Lifting the Veil

Something is trying to escape. I haven’t quit found the voice yet, but it’s there trying to get out. As I race around my day, I’ll have a thought, “I need to write about that!”, but in the clamor and busyness of it all,  it’s hard to stop long enough to jot down that idea to flesh it out into something cohesive.

I’ve started a blog post here and there but can’t find what it is that’s creeping under the surface. I’ve saved draft after draft thinking I’ll come back to it and know what is missing. So far I haven’t found it.

Am I mad? Happy? Sad? Restless? Satisfied? Wandering? Focused? Driven? Lost? Confused? Determined?

Yes.

No.

It’s right there just out of reach. I grasp for the thread but it disappears in the shadows as if it never existed.

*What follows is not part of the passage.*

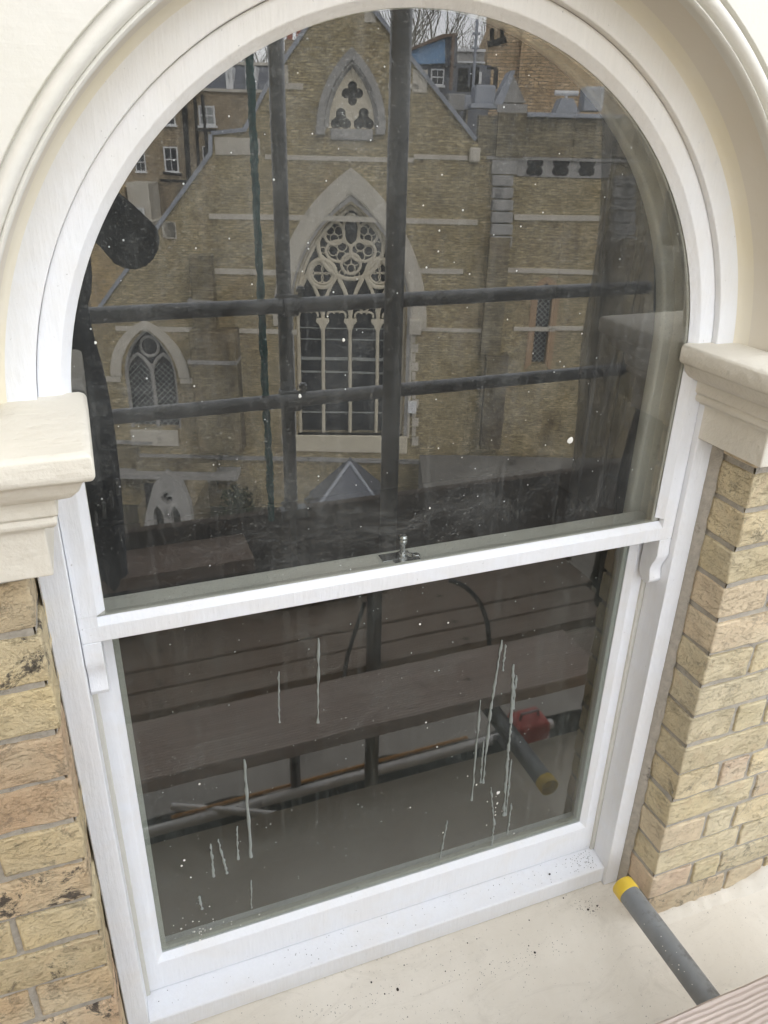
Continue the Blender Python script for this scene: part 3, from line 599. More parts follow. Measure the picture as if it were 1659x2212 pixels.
for i in range(330):
    if i<150: u=random.gauss(1140,75); v=random.gauss(2050-(u-1140)*.42,24)
    elif i<230: u=random.gauss(1275,22); v=random.gauss(1962,12)
    elif i<290: u=random.uniform(640,900); v=2188-(u-640)*.26+random.uniform(-10,25)
    else: u=random.uniform(700,1500); v=random.uniform(1990,2200)
    x,y,z=hit_sill(u,v)
    if y>.57 and x<.93: q=crumb(x,y,z-.0002,random.uniform(.0004,.0010)); b.add(q.v,q.f)
tag(b.build('grit','grit'),'fine dark grit scattered over the cream sill','grit',kind='stuff')
b=MB()
for i in range(160):
    x=random.uniform(CX-.5,CX+.5) if i<90 else CX+.5-abs(random.gauss(0,.03)); y=random.uniform(.992,1.036); q=crumb(x,y,-1.5245+(y-.989)*.18+.0002,random.uniform(.0004,.0010)); b.add(q.v,q.f)
tag(b.build('sill_dust','grit'),'fine grit scattered along the white timber sill','grit',kind='stuff')
for u,v,r_ in [(1188,1884,3.2)]:
    P=on_y(u,v,1.01); o=crumb(P.x,1.01,-1.5205,.0026).build('paint_flake','grit'); tag(o,'dark flake lying on the white timber sill below the lower pane','flake')

# ================================================================== the scaffold we stand on (seen in the glass)
G='galvanised scaffold poles around the deck'
def pole(name,pts,mat,label,r_=.02415,cat='scaffold pole'):
    b=MB(); b.tube(pts,r_,20); o=b.build(name,mat,smooth=True); return tag(o,label,cat)
pole('scaffold_pole',[(.7155,.205,-CZ),(.7155,.205,-1.5),(.7155,.205,2.6)],'darksteel','dark upright scaffold pole reflected down the middle of the window, the nearer and thicker one')
pole('scaffold_pole',[(.618,-.527,-CZ),(.617,-.527,0),(.616,-.527,2.6)],'darksteel','dark upright scaffold pole reflected left of the thick one, with two rails clamped to it')
ym=2.006-2.46
pole('guard_rail',[(-1.9,ym,-.505),(2.03,ym,-.485)],'darksteel','upper reflected guard rail crossing the middle of the upper pane','',cat='guard rail') if False else None
def rail(z0,z1,x0,x1,label,y=ym,mat='darksteel'): 
    b=MB(); b.tube([(x0,y,z0),(x1,y,z1)],.02415,20); return tag(b.build('guard_rail',mat,smooth=True),label,'guard rail','guard rails')
PL=on_y(235,682,2.46); PR=on_y(1400,620,2.46); rail(PL.z*1.0,PR.z,-1.9,PR.x,'upper of the two dark rails reflected across the upper pane')
QL=on_y(260,903,2.46); QR=on_y(1345,797,2.46); rail(QL.z,QR.z,-1.9,QR.x,'lower of the two dark rails reflected across the upper pane')
for zz,lab in ((PL.z,'dark coupler clamping the upper reflected rail to its pole'),(QL.z,'dark coupler clamping the lower reflected rail to its pole')):
    t=empty('pole_coupler',(.617,-.49,CZ+zz)); tag(t,lab,'coupler','couplers on the reflected pole')
    b=MB(); b.loft([[(.617+r_*math.cos(a),-.527+r_*math.sin(a),zz+h) for a in [2*PI*k/20 for k in range(20)]] for r_,h in [(.0262,-.026),(.031,-.024),(.031,.024),(.0262,.026)]],closed_u=True,caps=False)
    b.loft([[(.617+h,ym+r_*math.cos(a),zz+r_*math.sin(a)) for a in [2*PI*k/20 for k in range(20)]] for r_,h in [(.0262,-.026),(.031,-.024),(.031,.024),(.0262,.026)]],closed_u=True)
    b.box(.598,.640,-.512,-.470,zz-.022,zz+.022)
    b.build('clamp','darksteel',t,bevel=.002)
    b=MB(); b.tube([(.655,-.46,zz+.03),(.655,-.46,zz+.062)],.009,8); b.tube([(.575,-.46,zz+.035),(.645,-.455,zz+.03)],.007,8); b.tube([(.655,-.46,zz+.045),(.655,-.46,zz+.056)],.016,6); split(b,'bolt',lambda q,n:q.build(n,'darksteel',t))
# deck boards and toe board
for (y0,y1,zt,x1,lab) in [(.228,.40,-1.55,1.62,'dirty deck board just below and behind the raised pale board'),(.082,.18,-1.55,1.66,'narrow dirty deck board right behind the upright pole'),(-.030,.072,-1.553,1.68,'narrow sunken deck board in the middle of the deck'),(-.262,-.036,-1.55,1.72,'dirty deck board in the outer half of the deck'),(-.490,-.268,-1.55,1.78,'dirty deck board against the toe board')]:
    board('deck_board',-1.9,x1,y0,y1,zt,'boarddark',lab,'scaffold board','dirty deck boards')
board('toe_board',-1.9,2.15,-.545,-.507,-1.243,'toe','dark toe board standing on edge along the far side of the deck','toe board',th=.33)
b=MB(); b.box(-.30,.425,-.485,-.292,-1.345,-1.298); tag(b.build('timber_offcut','offcut',bevel=.002),'brown timber offcut lying on the deck, reflected low in the upper pane','timber offcut')
b=MB(); b.box(-.28,.405,-.48,-.315,-1.549,-1.346); tag(b.build('timber_block','toe',bevel=.003),'dark timber block on the deck carrying the brown offcut','timber block')
b=MB(); b.box(.50,.93,-.47,-.22,-1.549,-1.47); tag(b.build('timber_offcut','offcut',bevel=.002),'short reddish timber offcut on the deck behind the upright pole','timber offcut')
t=empty('toe_clip',(.62,-.52,CZ-1.222)); tag(t,'pale metal clip holding the toe board at the foot of the reflected pole','clip')
b=MB(); b.box(.575,.675,-.549,-.503,-1.28,-1.2415); b.build('plate','steel',t,bevel=.003)
b=MB(); b.tube([(.575,-.50,-1.215),(.595,-.50,-1.203)],.010,6); b.tube([(.665,-.50,-1.212),(.69,-.50,-1.196)],.010,6); split(b,'bolt',lambda q,n:q.build(n,'steel',t))
# teal rope hanging outside the rails
random.seed(2); b=MB(); pts=[]; tp=[]
for i in range(300):
    f=i/299; z=2.4+( -1.25-2.4)*f; a=f*180
    pts.append((.527+.0012*math.cos(a)+.0015*math.sin(f*7),-.464+.0012*math.sin(a),z)); tp.append(.0115*random.uniform(.80,1.2))
b.tube(pts,.01,8,taper=tp); tag(b.build('rope','rope',smooth=True),'teal fibre rope hanging straight down beside the reflected pole','rope')
# lower lift
b=MB(); b.tube([(-1.9,2.104-2.60,-2.765),(1.98,2.104-2.60,-2.72)],.02415,18); tag(b.build('ledger_tube','palesteel',smooth=True),'pale scaffold tube of the level below, reflected slanting across the lower pane','scaffold tube')
b=MB(); b.tube([(.05,-.52,-2.715),(.8,-.525,-2.705),(1.50,-.52,-2.69)],.008,8); tag(b.build('orange_cable','orange',smooth=True),'thin orange cable lying along the pale tube of the level below','cable')
A1=on_y(372,1742,2.72); A2=on_y(635,1764,2.42); b=MB(); b.tube([(A1.x,2.104-2.72,A1.z),(A2.x,2.104-2.42,A2.z)],.017,16); tag(b.build('brace_tube','palesteel',smooth=True),'short pale tube crossing the lower scaffold tube at its left end','scaffold tube')
for y0,y1 in ((.40,.62),(.17,.38),(-.05,.16),(-.27,-.06),(-.49,-.28)):
    board('lower_deck_board',-1.9,2.2,y0,y1,-3.42,'toe','dark lower level board, '+{.40:'nearest the wall',.17:'second from the wall',-.05:'third from the wall',-.27:'fourth from the wall',-.49:'against the lower toe board'}[y0],'scaffold board','boards of the lower level')
board('lower_toe_board',-1.9,2.3,-.545,-.507,-3.2,'toe','dark toe board of the scaffold level below','toe board',th=.22)
RP=on_y(1140,1572,2.42); cx_,cy_,zq=RP.x,2.104-2.42,RP.z-.085
t=empty('toolbox',(cx_,cy_,CZ+zq)); tag(t,'red toolbox on the lower scaffold level, mirrored beside the tube','toolbox')
b=MB(); b.box(cx_-.085,cx_+.085,cy_-.07,cy_+.07,zq,zq+.15); b.build('body','red',t,bevel=.02,segs=3)
b=MB(); b.tube([(cx_-.05,cy_,zq+.15),(cx_-.045,cy_,zq+.18),(cx_+.045,cy_,zq+.18),(cx_+.05,cy_,zq+.15)],.007,8); b.build('handle','darksteel',t)
t=empty('storage_crate',(cx_,cy_,CZ-3.42)); tag(t,'dark crate under the red toolbox','crate')
b=MB(); b.box(cx_-.13,cx_+.13,cy_-.10,cy_+.10,-3.418,zq-.002); b.build('box','net',t,bevel=.01)
# black hose looped over the deck
def spline(P,n=10):
    out=[]; P=[Vector(p) for p in P]
    for i in range(len(P)-1):
        p0,p1,p2,p3=P[max(i-1,0)],P[i],P[i+1],P[min(i+2,len(P)-1)]
        for k in range(n):
            t_=k/n; out.append(.5*((2*p1)+(p2-p0)*t_+(2*p0-5*p1+4*p2-p3)*t_*t_+(3*p1-p0-3*p2+p3)*t_**3))
    return out+[P[-1]]
hp=[on_y(u,v,yy) for u,v,yy in [(970,1252,2.00),(1005,1268,1.97),(1035,1300,1.93),(1052,1345,1.88),(1057,1395,1.83)]]
b=MB(); b.tube(spline([(p.x,2.104-p.y,max(p.z,-1.53)) for p in hp]),.0085,8); tag(b.build('black_hose','darksteel',smooth=True),'black hose curving over the deck boards right of the pole','hose')
hp=[on_y(u,v,yy) for u,v,yy in [(788,1300,1.9),(765,1370,1.87),(750,1420,1.84),(744,1462,1.80)]]
b=MB(); b.tube(spline([(p.x,2.104-p.y,max(p.z,-1.53)) for p in hp]),.007,8); tag(b.build('black_cable','darksteel',smooth=True),'dark cable running down beside the foot of the pole','cable')
# debris sheeting at the right-hand end
def sheet(name,P00,P10,P01,P11,mat,label,amp,fx,nu=60,nv=50,seed=0):
    random.seed(seed); ph=[random.uniform(0,6) for _ in range(4)]; b=MB(); vs=[]
    P00,P10,P01,P11=map(Vector,(P00,P10,P01,P11)); nrm=(P10-P00).cross(P01-P00).normalized()
    for i in range(nu+1):
        for j in range(nv+1):
            u,v=i/nu,j/nv; p=P00*(1-u)*(1-v)+P10*u*(1-v)+P01*(1-u)*v+P11*u*v
            d=amp*(math.sin(u*fx+ph[0]+1.5*math.sin(v*5+ph[1]))+.5*math.sin(u*fx*2.3+v*7+ph[2])+.35*math.sin(v*14+u*9+ph[3])); edge=.02*math.sin(v*17)*(1 if i in(0,nu) else 0)
            vs.append(p+nrm*d+(P10-P00)*edge)
    b.add(vs,[(i*(nv+1)+j,(i+1)*(nv+1)+j,(i+1)*(nv+1)+j+1,i*(nv+1)+j+1) for i in range(nu) for j in range(nv)])
    o=b.build(name,mat,smooth=True,angle=180); sm=o.modifiers.new('thick','SOLIDIFY'); sm.thickness=.0012; return tag(o,label,'sheeting')
sheet('plastic_sheeting',(1.66,-.40,.75),(2.12,-.42,.75),(1.74,-.40,-1.38),(1.98,-.40,-1.38),'sheet','translucent plastic sheeting hanging at the right end of the rails',.018,14,seed=4)
sheet('gap_dark_sheet',(-1.9,-.66,-2.84),(2.3,-.66,-2.84),(-1.9,-.68,-4.6),(2.3,-.68,-4.6),'net','dark sheet added outside the lower scaffold level to darken the gap below the deck',.02,30,seed=11)  # added dark sheet: hides the bright street so the gap reads dark
sheet('debris_netting',(2.02,-.40,.10),(1.50,.58,.10),(2.02,-.40,-1.7),(1.32,.58,-1.7),'net','dark debris netting closing the right end of the scaffold',.022,16,seed=8)
b=MB(); b.tube([(1.93,-.42,-1.24),(2.25,-.25,-1.36)],.012,8); tag(b.build('end_strap','steel',smooth=True),'thin pale bar at the right end of the toe board','bar')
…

In the past couple of weeks, some very emotional events have skewed my focus and perhaps the emotions I hadn’t counted on dealing with have caused me to lose contact with what I want to say. Maybe I’m afraid of the words and what they will eventually reveal. Perhaps that fear is unfounded and the words are just a passing thought and when realized I’ll laugh at the silliness of it all.  It could be a necessity, a build up of everything and if I don’t relieve the pressure, it will all explode.

I attempt to rid myself of the sticky, tangled spider webs that cling to me as I swat and flinch each time a new strand touches me. It’s a possibility what I really need to do is stop, sit down, relax and be quiet long enough for a cohesive thought to formulate in my head. Perhaps a lack of sleep is causing all of the frustration. The fatigue weighs down my thoughts and my eyes, and lowers a heavy fog over me with an oppressive and uncomfortable feeling. If I stopped long enough it’s possible I might realize fog is just a cloud taking rest close to the ground and a puff of wind or a ray of brilliant sunshine will send  it away.

So through this struggled entry a message has materialize in front of me. Rest. With the blessed ease of sleep, the fog will dissipate and reveal the clarity I am straining so hard for. Then it will stand out in bold relief and be relief.